As for the vacation aspect of your post, I have thought about calling the cops on myself late Friday night and by the time they figured out i didn't do anything I could at least gotten in a few hours of sleep and hopefully remain incarcerated until Monday morning. I heard that they actually bring you meals in jail.
lovbob
Hello everyone.
love ya SS
1. I don't hear my alarm.
2. Nik hears his alarm, sees me still sleeping, figures I must know something and goes back to sleep.
3. I wake up half hour late and like an idiot, sit there and blink and Nik makes me a carrot juice.
4. Leave house 38 minutes late.
5. Traffic
6. TSA Security Line. Dude had a broken doohicky and kept putzing with it as in, (looking at another TSA dude) 'can you get me some more tape for this?' and then my license held special interest because that's the way it is...
7. Can't run like I used to. Of course the gate is at the end of the concourse and I'm running like it matters and then I think, wow, how about a stroke while you're trying to get to NJ. that would be ironic, so I slow down right when i'm coming up on the gate and I see the lady come out of the jetway and the door is still open but slowly closing and I holler, I'm here, I'm here but the lady is not interested and tells me that it's too late, the airplane door is just now being closed. I said it's a phone call...please call them, my suitcase is already on this plane, please, c'mon I'm good and can be sitting in 45 seconds, c'mon.
8. No go. Lady actually enjoys telling me no. Quite the smirk.
9. I sit by the window and watch the plane for 5 minutes (no lie) before they push back.
10. I figure: so what? can't do a thing about it so there you go.
11. Nik comes and picks me up and we go home.
12. Watch movie and fall asleep in chair.
13. Lady calls from mom's place and mom has a UTI.
Teach me to try and fly on Good Friday.
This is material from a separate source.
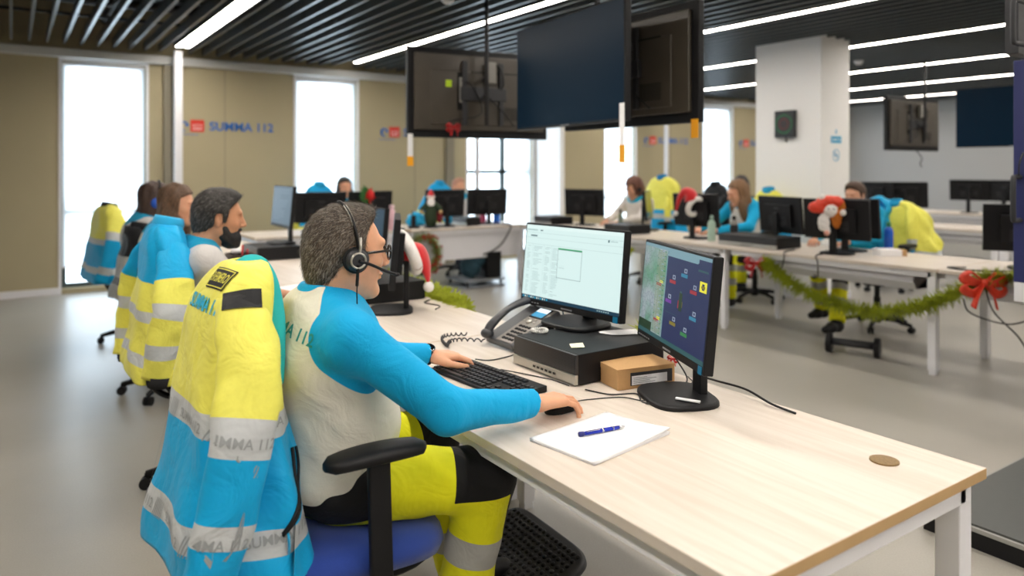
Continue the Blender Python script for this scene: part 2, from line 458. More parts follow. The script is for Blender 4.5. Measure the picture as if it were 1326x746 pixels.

April Fool.
how's everybody else?
lovbob
they will send my luggage back from Philly and call me when it gets to lax. suitcase full of dirty laundry so hopefully the TSA checked it out. because I have the w/d in nj and so thought, well, I'll just do a load when I get in... so now I'm out of socks and pj bottoms and t shirts.
I can't go tomorrow because of Easter and the tickets are 450, so now I'm going to make a nice Easter Basket for mom and I'm going to go back later in April.
It was all kind of funny actually. any one of the incidents could have saved the flight but that's not how it happened so I guess I'll just enjoy LA and Easter weekend.
I've already rearranged everything and so all is ok.
How are you miz Demi and SS and Monica with the one fuzzy leg.
love you guys,
lovbob
I should be doing paperwork, but tomorrow, I'm going to kidnap my sweet guys, grab sunglasses and a kite, and go up and across the Mackinaw Bridge and drive along Lake Michigan on a beautiful Spring day, Lord willing. My two d's don't know my plans yet, but are taking me out to eat at "Best View on 2" for my birthday. :) I'm excited. Or, I could just stay home and do same ole, same ole...
Naw! I'm going to the beach I've been dreaming of all winter. And I plan to enjoy the day.
I also bought some of those plastic eggs, and my nine year old is going to have fun looking all over the yard for his goodies sometime this weekend. We'll fill em with candy, and maybe a $1 or quarter, etc. I don't like bunnies and eggs, but might as well let him enjoy being a kid. We may even have a fun watching him be happy, and share the candy. Been stressed too long. I'm breaking free! (If only for a couple days.)
Hope you all have a wonderful Easter celebration, if I don't chat with you. Remember the reason for the season. (No, it's not chocolate.) It's about the cross, sins forgiven, and the empty tomb. Love you all, and God bless you!